START Available data
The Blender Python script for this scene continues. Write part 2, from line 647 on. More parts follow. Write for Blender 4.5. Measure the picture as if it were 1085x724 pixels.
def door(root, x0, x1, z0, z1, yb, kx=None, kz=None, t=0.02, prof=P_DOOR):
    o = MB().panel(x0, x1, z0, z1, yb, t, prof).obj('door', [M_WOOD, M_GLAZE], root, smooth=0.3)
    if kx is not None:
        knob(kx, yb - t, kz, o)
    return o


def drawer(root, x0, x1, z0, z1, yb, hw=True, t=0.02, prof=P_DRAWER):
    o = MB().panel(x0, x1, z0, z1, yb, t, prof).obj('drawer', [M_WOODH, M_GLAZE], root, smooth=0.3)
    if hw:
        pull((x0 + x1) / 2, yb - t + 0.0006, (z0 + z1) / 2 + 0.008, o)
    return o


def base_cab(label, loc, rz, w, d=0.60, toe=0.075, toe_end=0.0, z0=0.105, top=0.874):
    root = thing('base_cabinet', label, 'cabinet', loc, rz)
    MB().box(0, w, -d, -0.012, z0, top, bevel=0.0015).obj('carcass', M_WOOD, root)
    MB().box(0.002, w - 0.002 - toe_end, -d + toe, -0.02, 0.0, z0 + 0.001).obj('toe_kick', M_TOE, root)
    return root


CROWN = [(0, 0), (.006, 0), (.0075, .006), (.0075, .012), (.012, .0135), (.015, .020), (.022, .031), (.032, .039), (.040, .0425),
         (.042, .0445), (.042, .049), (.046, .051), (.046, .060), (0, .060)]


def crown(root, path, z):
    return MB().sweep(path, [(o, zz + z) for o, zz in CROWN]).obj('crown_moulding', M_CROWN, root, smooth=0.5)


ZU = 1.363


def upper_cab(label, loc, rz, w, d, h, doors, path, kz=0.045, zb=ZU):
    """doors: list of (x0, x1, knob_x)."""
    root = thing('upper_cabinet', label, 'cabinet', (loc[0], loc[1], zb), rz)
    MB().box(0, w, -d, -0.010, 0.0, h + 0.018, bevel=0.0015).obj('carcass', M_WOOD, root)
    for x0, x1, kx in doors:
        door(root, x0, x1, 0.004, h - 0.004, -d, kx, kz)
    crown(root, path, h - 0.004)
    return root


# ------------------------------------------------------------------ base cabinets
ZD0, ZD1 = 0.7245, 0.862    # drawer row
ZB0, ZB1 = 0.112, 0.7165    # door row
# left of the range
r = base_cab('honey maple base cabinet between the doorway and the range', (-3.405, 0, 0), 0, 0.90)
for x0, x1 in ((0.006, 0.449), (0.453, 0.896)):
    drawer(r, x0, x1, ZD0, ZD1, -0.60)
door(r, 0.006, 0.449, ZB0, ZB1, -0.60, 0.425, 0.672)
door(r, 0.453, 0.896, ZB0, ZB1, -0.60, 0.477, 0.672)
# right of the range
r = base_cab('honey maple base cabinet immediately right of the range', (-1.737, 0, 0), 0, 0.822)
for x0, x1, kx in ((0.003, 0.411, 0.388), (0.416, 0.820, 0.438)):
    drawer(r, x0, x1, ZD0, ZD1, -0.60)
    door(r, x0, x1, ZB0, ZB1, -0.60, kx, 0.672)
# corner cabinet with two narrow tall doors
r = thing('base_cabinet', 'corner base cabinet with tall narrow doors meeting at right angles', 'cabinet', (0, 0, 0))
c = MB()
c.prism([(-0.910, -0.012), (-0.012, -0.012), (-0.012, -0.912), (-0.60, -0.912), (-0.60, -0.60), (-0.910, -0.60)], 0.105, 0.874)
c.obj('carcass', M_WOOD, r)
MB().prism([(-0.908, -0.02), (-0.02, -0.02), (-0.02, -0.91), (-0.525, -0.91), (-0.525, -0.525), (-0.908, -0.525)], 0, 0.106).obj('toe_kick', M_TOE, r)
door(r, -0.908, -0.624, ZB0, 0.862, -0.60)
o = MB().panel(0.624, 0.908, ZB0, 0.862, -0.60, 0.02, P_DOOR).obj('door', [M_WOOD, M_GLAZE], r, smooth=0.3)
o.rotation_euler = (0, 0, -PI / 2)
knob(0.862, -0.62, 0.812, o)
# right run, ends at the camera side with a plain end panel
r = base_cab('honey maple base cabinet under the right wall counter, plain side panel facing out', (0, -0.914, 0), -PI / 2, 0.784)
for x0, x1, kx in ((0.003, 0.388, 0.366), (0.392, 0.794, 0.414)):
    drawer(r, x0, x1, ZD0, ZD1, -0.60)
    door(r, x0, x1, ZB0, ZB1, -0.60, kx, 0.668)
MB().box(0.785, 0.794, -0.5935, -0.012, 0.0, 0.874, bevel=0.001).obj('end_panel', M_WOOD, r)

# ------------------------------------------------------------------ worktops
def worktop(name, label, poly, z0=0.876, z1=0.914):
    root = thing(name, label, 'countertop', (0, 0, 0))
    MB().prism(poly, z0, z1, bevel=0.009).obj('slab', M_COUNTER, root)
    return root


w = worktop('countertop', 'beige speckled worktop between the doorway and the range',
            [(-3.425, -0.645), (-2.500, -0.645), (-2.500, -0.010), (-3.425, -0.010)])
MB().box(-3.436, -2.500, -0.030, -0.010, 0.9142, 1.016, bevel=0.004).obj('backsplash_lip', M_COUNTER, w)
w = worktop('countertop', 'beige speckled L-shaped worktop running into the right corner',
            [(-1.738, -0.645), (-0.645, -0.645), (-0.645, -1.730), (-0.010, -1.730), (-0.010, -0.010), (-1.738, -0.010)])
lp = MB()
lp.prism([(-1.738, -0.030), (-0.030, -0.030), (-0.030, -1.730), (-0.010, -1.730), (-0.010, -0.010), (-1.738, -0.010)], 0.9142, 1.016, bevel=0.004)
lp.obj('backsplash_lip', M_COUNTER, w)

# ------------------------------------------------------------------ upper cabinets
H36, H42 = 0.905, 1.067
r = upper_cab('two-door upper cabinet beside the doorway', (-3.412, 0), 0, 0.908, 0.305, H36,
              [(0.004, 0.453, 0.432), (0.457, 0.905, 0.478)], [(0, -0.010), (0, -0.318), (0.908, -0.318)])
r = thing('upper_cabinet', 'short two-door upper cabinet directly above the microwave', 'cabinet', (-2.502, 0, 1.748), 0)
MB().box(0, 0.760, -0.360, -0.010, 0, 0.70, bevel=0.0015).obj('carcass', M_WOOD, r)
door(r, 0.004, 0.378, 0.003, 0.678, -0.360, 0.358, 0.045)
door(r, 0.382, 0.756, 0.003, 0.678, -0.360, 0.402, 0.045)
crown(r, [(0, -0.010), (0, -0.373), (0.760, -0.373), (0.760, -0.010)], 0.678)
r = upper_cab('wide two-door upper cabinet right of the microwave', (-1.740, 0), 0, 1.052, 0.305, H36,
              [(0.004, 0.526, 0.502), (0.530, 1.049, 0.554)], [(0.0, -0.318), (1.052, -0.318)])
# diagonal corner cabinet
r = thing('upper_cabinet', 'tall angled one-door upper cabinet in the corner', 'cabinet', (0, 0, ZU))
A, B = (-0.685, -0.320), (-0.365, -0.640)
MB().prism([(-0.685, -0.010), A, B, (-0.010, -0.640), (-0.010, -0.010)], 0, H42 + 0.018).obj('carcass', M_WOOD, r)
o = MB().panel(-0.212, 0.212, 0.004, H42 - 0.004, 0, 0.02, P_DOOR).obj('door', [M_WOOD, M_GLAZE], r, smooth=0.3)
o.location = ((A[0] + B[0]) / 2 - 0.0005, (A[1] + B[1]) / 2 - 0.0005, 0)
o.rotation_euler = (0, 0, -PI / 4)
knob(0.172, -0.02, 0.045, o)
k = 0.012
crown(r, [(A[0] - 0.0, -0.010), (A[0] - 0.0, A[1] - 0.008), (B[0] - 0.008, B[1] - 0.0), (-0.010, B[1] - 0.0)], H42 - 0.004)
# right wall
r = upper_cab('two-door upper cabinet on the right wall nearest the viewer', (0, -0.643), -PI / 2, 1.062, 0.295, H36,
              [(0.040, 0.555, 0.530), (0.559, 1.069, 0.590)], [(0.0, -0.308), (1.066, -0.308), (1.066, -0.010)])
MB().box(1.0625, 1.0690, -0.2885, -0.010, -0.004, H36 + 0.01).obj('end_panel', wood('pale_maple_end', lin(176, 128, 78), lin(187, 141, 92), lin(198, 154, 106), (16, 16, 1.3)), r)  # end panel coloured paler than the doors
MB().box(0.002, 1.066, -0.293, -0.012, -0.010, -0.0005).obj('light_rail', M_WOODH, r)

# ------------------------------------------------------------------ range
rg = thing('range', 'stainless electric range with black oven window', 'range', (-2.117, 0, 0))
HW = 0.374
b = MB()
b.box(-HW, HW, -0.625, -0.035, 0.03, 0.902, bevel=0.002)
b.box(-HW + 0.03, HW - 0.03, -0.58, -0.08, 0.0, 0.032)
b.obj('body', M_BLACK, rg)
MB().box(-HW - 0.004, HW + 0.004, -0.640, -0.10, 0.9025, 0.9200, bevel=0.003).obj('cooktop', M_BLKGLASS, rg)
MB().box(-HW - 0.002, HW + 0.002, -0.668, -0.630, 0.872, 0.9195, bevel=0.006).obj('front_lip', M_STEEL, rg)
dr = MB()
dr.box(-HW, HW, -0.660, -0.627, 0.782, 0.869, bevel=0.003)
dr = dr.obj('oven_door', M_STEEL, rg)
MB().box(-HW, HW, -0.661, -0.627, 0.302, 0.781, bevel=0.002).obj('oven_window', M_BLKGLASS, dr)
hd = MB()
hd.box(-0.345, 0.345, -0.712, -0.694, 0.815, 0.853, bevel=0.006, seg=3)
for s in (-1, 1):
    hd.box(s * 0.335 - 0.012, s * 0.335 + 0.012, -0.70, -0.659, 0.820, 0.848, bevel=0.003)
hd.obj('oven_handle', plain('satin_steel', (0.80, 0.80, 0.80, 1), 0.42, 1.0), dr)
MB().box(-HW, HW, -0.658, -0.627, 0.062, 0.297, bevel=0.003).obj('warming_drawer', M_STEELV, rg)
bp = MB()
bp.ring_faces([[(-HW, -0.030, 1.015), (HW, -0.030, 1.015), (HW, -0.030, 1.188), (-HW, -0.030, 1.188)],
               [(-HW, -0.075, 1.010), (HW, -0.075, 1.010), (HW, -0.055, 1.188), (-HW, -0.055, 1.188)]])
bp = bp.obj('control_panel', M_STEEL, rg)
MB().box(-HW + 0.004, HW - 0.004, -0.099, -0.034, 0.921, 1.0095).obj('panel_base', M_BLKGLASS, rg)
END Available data
> Your objective
Isolate the lines that hold the word "prism" and copy all of them.

> Exercise output
c.prism([(-0.910, -0.012), (-0.012, -0.012), (-0.012, -0.912), (-0.60, -0.912), (-0.60, -0.60), (-0.910, -0.60)], 0.105, 0.874)
MB().prism([(-0.908, -0.02), (-0.02, -0.02), (-0.02, -0.91), (-0.525, -0.91), (-0.525, -0.525), (-0.908, -0.525)], 0, 0.106).obj('toe_kick', M_TOE, r)
    MB().prism(poly, z0, z1, bevel=0.009).obj('slab', M_COUNTER, root)
lp.prism([(-1.738, -0.030), (-0.030, -0.030), (-0.030, -1.730), (-0.010, -1.730), (-0.010, -0.010), (-1.738, -0.010)], 0.9142, 1.016, bevel=0.004)
MB().prism([(-0.685, -0.010), A, B, (-0.010, -0.640), (-0.010, -0.010)], 0, H42 + 0.018).obj('carcass', M_WOOD, r)